Defining the quantity
$$f(x;a,z):=\frac{a^z}{\Gamma(z)}x^{z-1}e^{-ax}$$
we can write the derivatives of $D$ with respect to $(c,\theta^*)$ as
$$\frac{\partial D}{\partial c}=-c\int_0^\infty f(x;c,\theta^*)\left(f(x;c,\theta^*)-\frac{a^{-\theta}}{a^{-\theta}-b^{-\theta}}f(x;a,\theta)+\frac{b^{-\theta}}{a^{-\theta}-b^{-\theta}}f(x;b,\theta)\right)dx$$
$$\frac{\partial D}{\partial \theta^*}=-\frac{\ln c-\psi(\theta^*)}{c}\frac{\partial D}{\partial c}+\\+\int_0^\infty\ln x~ f(x;c,\theta^*)\left(f(x;c,\theta^*)-\frac{a^{-\theta}}{a^{-\theta}-b^{-\theta}}f(x;a,\theta)+\frac{b^{-\theta}}{a^{-\theta}-b^{-\theta}}f(x;b,\theta)\right)dx$$
and by using the expressions for the integrals
$$\int_0^\infty f(x;a,w)f(x;b,z)dx=\frac{\Gamma(z+w-1)}{\Gamma(z)\Gamma(w)a^{-w}b^{-z}(a+b)^{w+z-1}}$$
$$\int_0^\infty\ln x ~ f(x;a,w)f(x;b,z)dx=\frac{\Gamma(z+w-1)}{\Gamma(z)\Gamma(w)a^{-w}b^{-z}(a+b)^{w+z-1}}\left(\psi(w+z-1)-\frac{w+z-1}{a+b}\right)$$
which results in the system of equations
$$\frac{\partial D}{\partial c}=-c\left[\frac{c\Gamma(2\theta^*-1)}{2^{2\theta^*-1}\Gamma^2(\theta^*)}+\frac{c^{\theta^*}\Gamma(\theta+\theta^*-1)}{(a^{-\theta}-b^{-\theta})\Gamma(\theta)\Gamma(\theta^*)}\left(\frac{1}{(a+c)^{\theta+\theta^*-1}}-\frac{1}{(b+c)^{\theta+\theta^*-1}}\right)\right]=0$$
$$\frac{\partial D}{\partial \theta^*}+\frac{\ln c-\psi(\theta^*)}{c}\frac{\partial D}{\partial c}=\\\left[\frac{c\Gamma(2\theta^*-1)}{2^{2\theta^*-1}\Gamma^2(\theta^*)}(\psi(2\theta^*-1)-\frac{2\theta^*-1}{2c})+\frac{c^{\theta^*}\Gamma(\theta+\theta^*-1)}{\left(a^{-\theta}-b^{-\theta}\right)\Gamma(\theta)\Gamma(\theta^*)}\left(\frac{\psi(\theta+\theta^*-1)-\frac{\theta+\theta^*-1}{a+c}}{(a+c)^{\theta+\theta^*-1}}-\frac{\psi(\theta+\theta^*-1)-\frac{\theta+\theta^*-1}{b+c}}{(b+c)^{\theta+\theta^*-1}}\right)\right]=0$$
Using the first equation, the second one may be written in the slightly more concise form
$$\frac{c\Gamma(2\theta^*-1)}{2^{2\theta^*-1}\Gamma^2(\theta^*)}\left(\psi(2\theta^*-1)-\psi(\theta+\theta^*-1)-\frac{2\theta^*-1}{2c}\right)+\frac{c^{\theta^*}\Gamma(\theta+\theta^*)}{\left(a^{-\theta}-b^{-\theta}\right)\Gamma(\theta)\Gamma(\theta^*)}\left(\frac{1}{(a+c)^{\theta+\theta^*}}-\frac{1}{(b+c)^{\theta+\theta^*}}\right)=0$$
Generally, this system would have to be solved numerically.
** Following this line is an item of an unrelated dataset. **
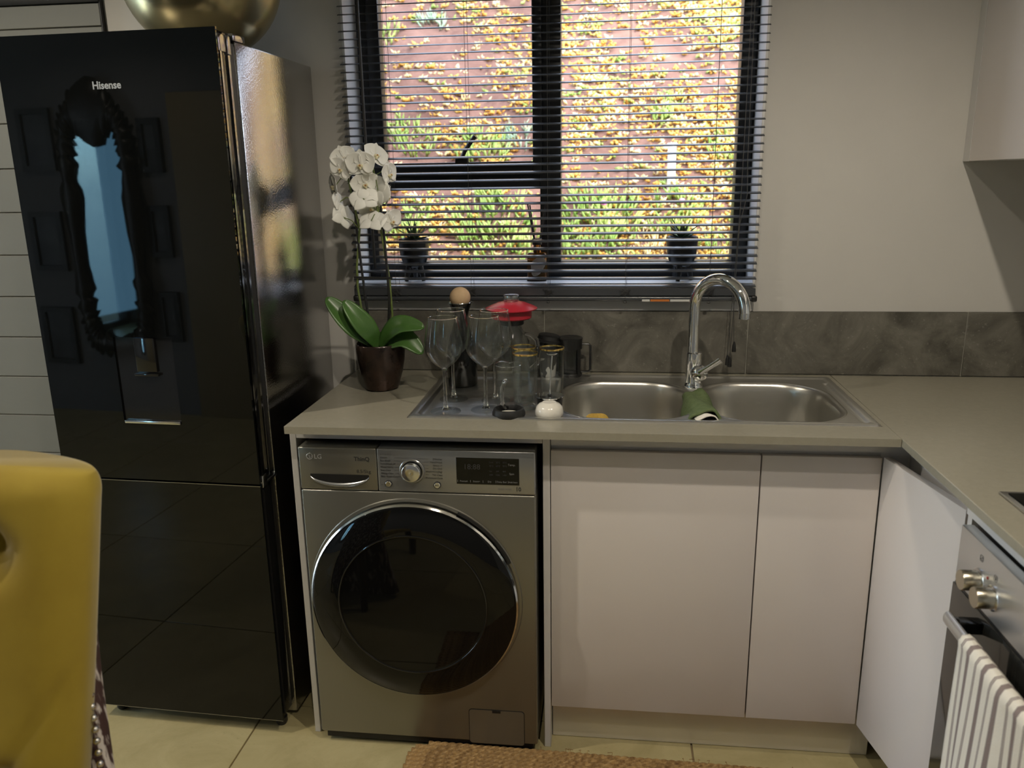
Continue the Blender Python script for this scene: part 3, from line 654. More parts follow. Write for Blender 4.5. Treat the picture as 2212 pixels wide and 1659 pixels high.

One possible reduction of this problem that may yield a decent approximate solution is given by setting $\theta^*=\theta+1$, which matches the behavior of the two functions at the origin for $b\geq a$. We should expect that the optimal value for $\theta^*$ should satisfy this equation to some degree of accuracy. This reduction can be solved by solving the equation
$$c^{\theta}\left(\frac{1}{(b+c)^{2\theta}}-\frac{1}{(a+c)^{2\theta}}\right)=-\frac{a^{-\theta}-b^{-\theta}}{2^{2\theta}}$$
This always has a solution for the given parameter range, and this fact can be shown analytically.